## Data extract
********
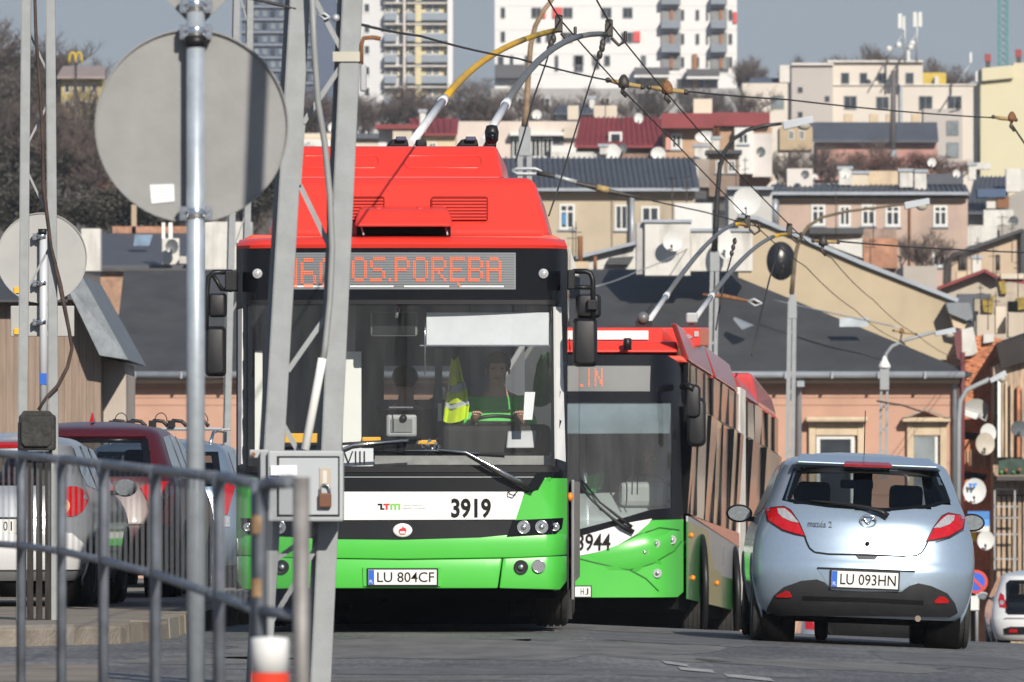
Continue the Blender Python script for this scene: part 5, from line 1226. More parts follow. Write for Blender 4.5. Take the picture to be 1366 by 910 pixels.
c2 = simple_car('parked_car', 'dark red people carrier parked in the middle on the left, shark fin on its roof', MPV, pr_, 108, 80.5, R(-3.0), [(-.62, 1.08), (.62, 1.08), (.56, 1.42), (-.56, 1.42)], [([(.52, .98), (.62, 1.03), (.80, 1.04), (.82, .90), (.80, .62), (.68, .66), (.62, .80)], REDLENS), ([(.63, .93), (.70, .97), (.78, .95), (.76, .89), (.68, .87)], CLEARL), (round_tail(.66, .84, .075), pm('lamp_reflection_dark', (.04, .02, .02), .2))], None, .32, z=.135, group='cars parked along the left kerb')  # dark disc in the tail light paints a round reflection
M().hull([(-.02, .95, 1.575), (.02, .95, 1.575), (.02, 1.15, 1.575), (-.02, 1.15, 1.575)], [(-.004, 1.02, 1.66), (.004, 1.02, 1.66), (.004, 1.06, 1.66), (-.004, 1.06, 1.66)]).build('shark_fin', REDLENS, c2.root, local=True, bevel=.008)
c2.rp('roof_spoiler', [(-.55, 1.44), (.55, 1.44), (.54, 1.475), (-.54, 1.475)], .05, pr_, .08)
c3 = simple_car('parked_car', 'blue grey estate car parked beside the bus with bicycle carriers on its roof rack', EST, pb_, 206, 89, R(-3.0), [(-.66, 1.00), (.66, 1.00), (.60, 1.345), (-.60, 1.345)], [([(.62, .72), (.72, .72), (.78, 1.0), (.72, 1.05), (.66, 1.0)], REDLENS), ([(.64, .60), (.74, .60), (.74, .70), (.64, .70)], CLEARL)], None, .32, z=.135, group='cars parked along the left kerb')
for sg in (-1, 1):
    M().tube([(sg * .50, .62, 1.42), (sg * .52, .75, 1.535), (sg * .52, 1.2, 1.56), (sg * .50, 2.4, 1.56), (sg * .48, 2.6, 1.46)], .018, 8).build('roof_rail', CHROME, c3.root, local=True)
for y in (.95, 2.1): c3.b(-.58, .58, y - .03, y + .03, 1.565, 1.59, 'rack_bar', SILVG)
for k_, sx in enumerate((-.45, -.27, -.05, .14, .36)):
    hb = M().tube([(sx - .07, .93, 1.60), (sx - .04, .93, 1.66), (sx + .05, .93, 1.65), (sx + .10, .93, 1.60)], .022, 6).box(sx - .09, sx - .02, .88, .98, 1.585, 1.66).build('bicycle_carrier', BLACKP, c3.root, local=True, bevel=.008)
    if k_ % 2 == 0: M().tube([(sx + .03 + .06 * math.cos(R(a)), .93, 1.66 + .075 * math.sin(R(a))) for a in range(-10, 200, 20)], .005, 5).build('carrier_strap', BLACKP, hb, local=True)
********
## To do
Every line should be retyped exactly, with the pictures omitted.

## Exercise result
Continue the Blender Python script for this scene: part 5, from line 1226. More parts follow. Write for Blender 4.5. Take the picture to be 1366 by 910 pixels.
c2 = simple_car('parked_car', 'dark red people carrier parked in the middle on the left, shark fin on its roof', MPV, pr_, 108, 80.5, R(-3.0), [(-.62, 1.08), (.62, 1.08), (.56, 1.42), (-.56, 1.42)], [([(.52, .98), (.62, 1.03), (.80, 1.04), (.82, .90), (.80, .62), (.68, .66), (.62, .80)], REDLENS), ([(.63, .93), (.70, .97), (.78, .95), (.76, .89), (.68, .87)], CLEARL), (round_tail(.66, .84, .075), pm('lamp_reflection_dark', (.04, .02, .02), .2))], None, .32, z=.135, group='cars parked along the left kerb')  # dark disc in the tail light paints a round reflection
M().hull([(-.02, .95, 1.575), (.02, .95, 1.575), (.02, 1.15, 1.575), (-.02, 1.15, 1.575)], [(-.004, 1.02, 1.66), (.004, 1.02, 1.66), (.004, 1.06, 1.66), (-.004, 1.06, 1.66)]).build('shark_fin', REDLENS, c2.root, local=True, bevel=.008)
c2.rp('roof_spoiler', [(-.55, 1.44), (.55, 1.44), (.54, 1.475), (-.54, 1.475)], .05, pr_, .08)
c3 = simple_car('parked_car', 'blue grey estate car parked beside the bus with bicycle carriers on its roof rack', EST, pb_, 206, 89, R(-3.0), [(-.66, 1.00), (.66, 1.00), (.60, 1.345), (-.60, 1.345)], [([(.62, .72), (.72, .72), (.78, 1.0), (.72, 1.05), (.66, 1.0)], REDLENS), ([(.64, .60), (.74, .60), (.74, .70), (.64, .70)], CLEARL)], None, .32, z=.135, group='cars parked along the left kerb')
for sg in (-1, 1):
    M().tube([(sg * .50, .62, 1.42), (sg * .52, .75, 1.535), (sg * .52, 1.2, 1.56), (sg * .50, 2.4, 1.56), (sg * .48, 2.6, 1.46)], .018, 8).build('roof_rail', CHROME, c3.root, local=True)
for y in (.95, 2.1): c3.b(-.58, .58, y - .03, y + .03, 1.565, 1.59, 'rack_bar', SILVG)
for k_, sx in enumerate((-.45, -.27, -.05, .14, .36)):
    hb = M().tube([(sx - .07, .93, 1.60), (sx - .04, .93, 1.66), (sx + .05, .93, 1.65), (sx + .10, .93, 1.60)], .022, 6).box(sx - .09, sx - .02, .88, .98, 1.585, 1.66).build('bicycle_carrier', BLACKP, c3.root, local=True, bevel=.008)
    if k_ % 2 == 0: M().tube([(sx + .03 + .06 * math.cos(R(a)), .93, 1.66 + .075 * math.sin(R(a))) for a in range(-10, 200, 20)], .005, 5).build('carrier_strap', BLACKP, hb, local=True)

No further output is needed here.